Sunday, April 20, 2008

On Friendship


English class always gave me the heebie-jeebies. My goal at that particular time in my life was to grow my hair down to my ass, an end I'd selected for its unparalleled level of achievability-through-immobility. I sat in English class working diligently, follicle by follicle, while around me my classmates, under the leadership of the dour, moon-faced Mrs. L, squabbled over the bones of Euripides, Orwell, and Plath.

In English we were carrion, ghouls. We cracked open sprawling, complicated narratives and sucked out the marrow, which turned out to consist of boxy, nutritive statements like "similes use like or as" and "in Classical tragedy, the hero is the agent of his own downfall." We never used the word "hamartia," but it T-boned our explanations: the hero had a tragic flaw, some intrinsic seed of darkness that, by the end of the last act, had blossomed into chaos, blood, war, or fire.

If the tragedy issued from God or chance or the hero's idiot cousin Merv, it wasn't Classical. This never made a whole lot of sense to me. I didn't understand why the distinction mattered if the results were the same. I didn't understand the importance of trolling the tragic pantheon for its purest and most effective sorrow, as if tragedy were a supermarket and we were brand-conscious shoppers with double coupons. I was busy. I was waiting for my hair to grow.

Ten years and a layered bob later, there are no more English classes. There's only blogging, and the list of things I'm avoiding by blogging, including, at the moment: running, practicing, adding to the 'Kyzicos' section of my very mediocre novel, printing out Telemann pdfs, answering K's email.

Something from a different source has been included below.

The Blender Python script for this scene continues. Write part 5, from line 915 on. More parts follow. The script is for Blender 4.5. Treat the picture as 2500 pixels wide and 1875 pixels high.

Answering K's email. In which she describes her third trimester of pregnancy, her husband's job search, her church work. K my friend for years, who met her husband while I was living with her, who hid the books and pamphlets he gave her under her bed, at whose wedding I behaved badly. The priest was a short, jowly man who told me to genuflect more deeply. He doused us with incense and sermonized on the subservient role of women in Catholic marriage while I mouthed bite me, bite me during every Amen. I couldn't stop remembering K sleeping with her mouth wide open on the train to Glasgow, K snorting milk, that conversation we'd had three months back in which she'd explained how her views on homosexuality, on abortion, were changing. The ceremony ended. The bride and groom kissed. Everyone clapped and prayed and cheered. In the bathroom I removed, with great care, my bridesmaid's dress and crumpled it between my hands.

K's husband is a good man. He laughs at her jokes and appreciates her good qualities, which are numerous. I can barely speak to him. As a result, I barely speak to her. Every so often, when I get the better of myself, I email her a few lines, ask how she's doing. And because, unlike me, K is sweet and pliant and forgiving, she always writes back.

Good friends accept change in one another. They respect one another's autonomy and ability to make choices about career, lifestyle, and relationships. They do not allow the caustic agents of betrayal, disappointment, or hurt to dissolve a relationship of years' standing.

I am not a good friend.

A decade late, I sense the architectural sweep of it, those clean, formal lines. Classical tragedy is when you can't help yourself, when you fight against yourself and lose, when you forfeit your humanity to being human.

I'm growing my hair out again, not that it does any good. To future Ks -and to K on the wild, half-chance that you're reading this- all I can say is: I'm sorry.